[Dernières années]

Laissons le prophète, et ne voyons que le philosophe d'une belle âme et d'infiniment d'esprit dans ces matières morales déliées. Les dernières années de Saint-Martin se passèrent tantôt à Paris, tantôt à la campagne, à méditer, à écrire, à traduire Boehme, à revoir ses amis de l'émigration et de la haute société qui rentraient peu à peu et se ralliaient après l'orage. Il lui semblait que les horizons s'étendaient et s'élargissaient chaque jour, à mesure que la Révolution s'apaisait et tendait à son déclin. Les grands objets s'annonçaient à lui d'une manière de plus en plus imposante et douce, [222] et proportionnée à son état présent : « J'ai mille preuves réitérées que la Providence ne s'occupe, pour ainsi dire, qu'à me ménager. » [Mon Portrait, 639]. Il était d'ailleurs tellement inapplicable et impropre aux choses positives, que dans le second trimestre de l'an IV, ayant été porté sur la liste du jury pour le tribunal criminel de son département, il crut devoir se récuser par toutes sortes de raisons qui, si elles étaient admises, paralyseraient la société :

« Je ne cachai point mon opinion ; je dis tout haut que, ne me croyant pas le droit de condamner un homme, je ne me croyais pas plus en droit de le trouver coupable, et que sûrement, tout en obéissant à la loi qui me convoquait, je me proposais de ne trouver jamais les informations et les preuves assez claires pour oser disposer ainsi des jours de mon semblable ». [Mon Portrait, 615].

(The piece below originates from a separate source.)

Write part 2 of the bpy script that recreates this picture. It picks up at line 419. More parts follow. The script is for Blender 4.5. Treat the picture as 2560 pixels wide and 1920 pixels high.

Ces observations parvinrent aux autorités, et on ne le porta plus depuis sur la liste. À force de vouloir tout deviner dans le passé et dans l'avenir, de tels hommes ne voient plus rien de certain autour d'eux ; ils croient savoir au juste ce qui se passait dans le Paradis terrestre et ce qu'était Adam avant son sommeil, ce que redeviendra l'homme après sa réparation, et ils n'entendent rien aux conditions les plus indispensables et les plus immédiates de l'ordre social et du bon ménage politique. Ce n'est point avec des personnages de cette trempe qu'un chef d'État fera jamais un Code civil.